Chad Bonanno has an unparalleled passion for filmmaking. He came up the ranks of parkour and freerunning, athletic disciplines that require both speed and agility. He relies on Glidecam mounts to keep his action footage steady.

Bonanno bought his first Glidecam, a Glidecam HD-4000, in 2010. He mounted a Canon EOS 7D to it in 2011 to shoot one of the more sophisticated freerunning and parkour videos of the time, “Day by Day” with Dan “Shooter” Mast. Bonanno used the HD-4000 in virtually every shot of the piece for smooth, buttery camera moves. The rig allowed Bonanno to follow Mast right to the edge of the drops, and track and smoothly glide through environments. “I was hooked,” Bonanno says of the lightweight Glidecam setup.

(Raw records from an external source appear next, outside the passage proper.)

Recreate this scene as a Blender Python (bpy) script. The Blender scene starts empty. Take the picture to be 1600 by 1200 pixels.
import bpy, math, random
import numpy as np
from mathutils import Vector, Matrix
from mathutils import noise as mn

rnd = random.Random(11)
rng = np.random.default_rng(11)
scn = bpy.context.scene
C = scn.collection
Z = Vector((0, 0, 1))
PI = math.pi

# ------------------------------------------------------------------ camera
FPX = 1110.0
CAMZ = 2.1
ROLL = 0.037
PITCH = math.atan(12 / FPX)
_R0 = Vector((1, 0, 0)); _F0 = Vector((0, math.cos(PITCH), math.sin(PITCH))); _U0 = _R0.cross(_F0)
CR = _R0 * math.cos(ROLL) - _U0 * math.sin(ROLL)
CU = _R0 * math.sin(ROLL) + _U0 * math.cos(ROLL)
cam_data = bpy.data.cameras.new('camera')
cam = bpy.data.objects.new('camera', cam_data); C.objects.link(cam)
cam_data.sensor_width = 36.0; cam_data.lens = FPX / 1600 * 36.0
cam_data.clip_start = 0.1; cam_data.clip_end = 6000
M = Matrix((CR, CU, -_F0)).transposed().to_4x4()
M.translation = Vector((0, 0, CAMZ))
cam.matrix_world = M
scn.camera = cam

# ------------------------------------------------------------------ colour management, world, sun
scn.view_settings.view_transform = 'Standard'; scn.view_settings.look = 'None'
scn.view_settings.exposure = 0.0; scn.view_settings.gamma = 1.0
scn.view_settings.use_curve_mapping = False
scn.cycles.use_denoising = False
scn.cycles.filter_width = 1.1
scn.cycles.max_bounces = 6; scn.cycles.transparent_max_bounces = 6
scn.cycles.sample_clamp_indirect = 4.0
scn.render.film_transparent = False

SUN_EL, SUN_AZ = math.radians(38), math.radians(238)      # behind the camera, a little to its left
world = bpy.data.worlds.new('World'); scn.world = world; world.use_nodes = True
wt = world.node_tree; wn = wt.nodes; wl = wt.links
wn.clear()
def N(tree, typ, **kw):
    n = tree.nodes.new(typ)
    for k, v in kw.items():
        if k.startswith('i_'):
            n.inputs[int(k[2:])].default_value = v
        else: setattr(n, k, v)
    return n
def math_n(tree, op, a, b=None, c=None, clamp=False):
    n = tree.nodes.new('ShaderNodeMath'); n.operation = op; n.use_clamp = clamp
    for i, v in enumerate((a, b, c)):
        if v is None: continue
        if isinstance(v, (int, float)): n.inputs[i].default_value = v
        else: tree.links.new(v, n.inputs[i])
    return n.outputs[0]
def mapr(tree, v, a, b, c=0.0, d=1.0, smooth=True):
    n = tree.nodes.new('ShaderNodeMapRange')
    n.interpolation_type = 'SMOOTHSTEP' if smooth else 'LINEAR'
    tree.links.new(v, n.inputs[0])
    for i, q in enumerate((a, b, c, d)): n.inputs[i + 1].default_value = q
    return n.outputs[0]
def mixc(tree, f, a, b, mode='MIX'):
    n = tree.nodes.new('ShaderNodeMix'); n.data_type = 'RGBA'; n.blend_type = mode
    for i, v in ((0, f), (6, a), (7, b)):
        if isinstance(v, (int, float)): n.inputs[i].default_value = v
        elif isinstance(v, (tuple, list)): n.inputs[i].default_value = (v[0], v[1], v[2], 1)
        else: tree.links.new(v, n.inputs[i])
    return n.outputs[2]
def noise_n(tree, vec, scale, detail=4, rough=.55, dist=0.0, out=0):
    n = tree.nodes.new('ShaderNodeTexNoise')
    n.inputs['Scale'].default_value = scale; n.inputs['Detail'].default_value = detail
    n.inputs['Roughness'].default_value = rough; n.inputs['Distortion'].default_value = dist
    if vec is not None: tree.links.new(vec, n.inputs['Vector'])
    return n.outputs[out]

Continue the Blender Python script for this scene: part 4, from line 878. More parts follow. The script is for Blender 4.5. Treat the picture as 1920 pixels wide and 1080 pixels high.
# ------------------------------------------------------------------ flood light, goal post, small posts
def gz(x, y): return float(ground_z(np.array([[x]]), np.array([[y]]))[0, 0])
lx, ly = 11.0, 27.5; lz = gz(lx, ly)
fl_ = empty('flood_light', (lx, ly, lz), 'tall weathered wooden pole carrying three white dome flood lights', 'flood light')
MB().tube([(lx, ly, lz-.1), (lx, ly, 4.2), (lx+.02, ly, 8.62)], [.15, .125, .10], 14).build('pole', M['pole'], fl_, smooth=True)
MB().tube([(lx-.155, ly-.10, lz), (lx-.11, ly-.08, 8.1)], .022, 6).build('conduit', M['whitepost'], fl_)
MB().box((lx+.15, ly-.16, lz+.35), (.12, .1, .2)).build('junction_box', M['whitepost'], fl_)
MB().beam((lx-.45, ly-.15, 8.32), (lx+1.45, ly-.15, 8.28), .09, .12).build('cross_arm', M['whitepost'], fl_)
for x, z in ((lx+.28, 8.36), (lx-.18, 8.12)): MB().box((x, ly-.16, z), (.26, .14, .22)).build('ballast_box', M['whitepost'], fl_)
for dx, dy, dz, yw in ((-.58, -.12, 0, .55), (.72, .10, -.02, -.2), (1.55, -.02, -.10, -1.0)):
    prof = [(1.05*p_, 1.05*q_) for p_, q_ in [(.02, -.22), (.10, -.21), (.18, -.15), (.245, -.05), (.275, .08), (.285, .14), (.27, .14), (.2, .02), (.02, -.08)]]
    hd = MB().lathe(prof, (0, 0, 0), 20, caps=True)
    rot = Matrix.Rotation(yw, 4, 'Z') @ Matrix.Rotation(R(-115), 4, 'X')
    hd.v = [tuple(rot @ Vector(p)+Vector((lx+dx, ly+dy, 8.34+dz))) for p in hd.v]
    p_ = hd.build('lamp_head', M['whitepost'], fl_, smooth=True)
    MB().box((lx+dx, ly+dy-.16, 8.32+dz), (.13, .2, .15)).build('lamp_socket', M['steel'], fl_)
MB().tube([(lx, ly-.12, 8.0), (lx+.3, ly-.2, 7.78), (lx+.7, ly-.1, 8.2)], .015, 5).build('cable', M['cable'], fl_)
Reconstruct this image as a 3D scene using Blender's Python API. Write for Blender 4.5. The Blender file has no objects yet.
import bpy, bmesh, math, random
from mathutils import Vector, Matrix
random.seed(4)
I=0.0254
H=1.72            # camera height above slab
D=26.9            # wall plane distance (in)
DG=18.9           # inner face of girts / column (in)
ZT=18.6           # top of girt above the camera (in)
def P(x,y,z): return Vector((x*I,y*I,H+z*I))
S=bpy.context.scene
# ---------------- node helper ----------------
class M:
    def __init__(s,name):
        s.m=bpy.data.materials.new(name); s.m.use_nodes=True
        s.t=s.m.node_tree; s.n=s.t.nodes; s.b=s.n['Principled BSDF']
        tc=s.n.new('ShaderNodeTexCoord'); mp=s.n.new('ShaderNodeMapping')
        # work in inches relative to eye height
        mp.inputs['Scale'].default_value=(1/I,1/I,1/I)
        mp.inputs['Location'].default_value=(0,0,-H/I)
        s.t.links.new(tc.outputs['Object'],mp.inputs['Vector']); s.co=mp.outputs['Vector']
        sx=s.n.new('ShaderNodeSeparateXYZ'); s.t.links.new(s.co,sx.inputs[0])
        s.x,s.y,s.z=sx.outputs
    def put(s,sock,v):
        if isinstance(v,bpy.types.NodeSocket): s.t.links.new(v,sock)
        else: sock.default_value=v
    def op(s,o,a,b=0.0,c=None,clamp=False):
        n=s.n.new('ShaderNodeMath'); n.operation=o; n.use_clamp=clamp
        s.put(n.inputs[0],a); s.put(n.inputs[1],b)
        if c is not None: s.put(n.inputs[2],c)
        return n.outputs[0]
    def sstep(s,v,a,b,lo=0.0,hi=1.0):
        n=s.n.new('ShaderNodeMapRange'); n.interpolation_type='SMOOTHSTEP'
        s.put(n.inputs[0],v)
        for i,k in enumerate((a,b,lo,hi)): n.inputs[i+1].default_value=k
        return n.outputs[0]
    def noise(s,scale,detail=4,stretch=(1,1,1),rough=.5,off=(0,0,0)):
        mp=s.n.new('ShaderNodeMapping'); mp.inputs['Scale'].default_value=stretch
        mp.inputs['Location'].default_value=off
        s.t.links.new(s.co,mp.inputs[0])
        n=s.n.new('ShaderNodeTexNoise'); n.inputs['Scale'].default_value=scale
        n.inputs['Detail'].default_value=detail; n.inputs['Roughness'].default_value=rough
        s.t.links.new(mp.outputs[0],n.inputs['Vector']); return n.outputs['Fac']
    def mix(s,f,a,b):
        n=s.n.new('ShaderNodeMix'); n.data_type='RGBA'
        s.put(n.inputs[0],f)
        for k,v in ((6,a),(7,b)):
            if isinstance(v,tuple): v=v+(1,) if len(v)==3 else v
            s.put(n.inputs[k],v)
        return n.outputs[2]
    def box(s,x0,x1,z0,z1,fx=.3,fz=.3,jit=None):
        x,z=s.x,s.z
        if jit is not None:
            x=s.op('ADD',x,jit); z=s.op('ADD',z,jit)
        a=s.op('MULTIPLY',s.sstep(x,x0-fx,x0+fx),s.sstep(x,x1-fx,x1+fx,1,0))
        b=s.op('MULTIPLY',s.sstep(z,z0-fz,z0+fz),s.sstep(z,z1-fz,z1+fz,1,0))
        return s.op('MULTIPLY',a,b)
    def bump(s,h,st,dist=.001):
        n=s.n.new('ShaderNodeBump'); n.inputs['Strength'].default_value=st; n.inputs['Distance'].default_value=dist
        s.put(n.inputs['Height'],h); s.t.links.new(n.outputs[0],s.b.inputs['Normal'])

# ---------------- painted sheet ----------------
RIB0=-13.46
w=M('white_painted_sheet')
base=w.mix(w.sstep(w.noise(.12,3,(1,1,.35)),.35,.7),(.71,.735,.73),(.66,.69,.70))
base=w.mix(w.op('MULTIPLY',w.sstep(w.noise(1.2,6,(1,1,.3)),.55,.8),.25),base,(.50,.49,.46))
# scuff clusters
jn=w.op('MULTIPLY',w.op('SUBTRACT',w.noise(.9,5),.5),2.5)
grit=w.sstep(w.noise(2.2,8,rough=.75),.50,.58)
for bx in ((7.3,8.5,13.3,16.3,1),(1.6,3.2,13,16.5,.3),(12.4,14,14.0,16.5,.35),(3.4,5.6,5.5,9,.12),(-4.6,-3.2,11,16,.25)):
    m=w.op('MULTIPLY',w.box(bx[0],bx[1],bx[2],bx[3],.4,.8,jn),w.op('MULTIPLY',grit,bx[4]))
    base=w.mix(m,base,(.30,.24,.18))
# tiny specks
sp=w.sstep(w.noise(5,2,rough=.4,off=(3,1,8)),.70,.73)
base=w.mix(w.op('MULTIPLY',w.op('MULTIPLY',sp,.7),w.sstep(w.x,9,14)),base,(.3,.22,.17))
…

Six months later, through Tempest Freerunning, a company for which Bonanno acts as chief cinematographer and creative director, Bonanno shot “Epic Gym Video” with a Canon EOS 5D Mk II (with 16-35mm lens) mounted on a Glidecam HD-4000. In the video, the camera glides though the gym as freerunners, parkour athletes and breakdancers enter and exit frame.

Shortly afterward, Bonanno upgraded both his Glidecam systems and cameras. His next support was a Glidecam XR-4000, which he picked to accommodate his transition from DSLRs to a RED Scarlet-X. “Not only do I get the same smooth motion and tracking shots I love from Glidecam, but now I get to take advantage of a digital cinema camera, all while staying lightweight and very mobile.”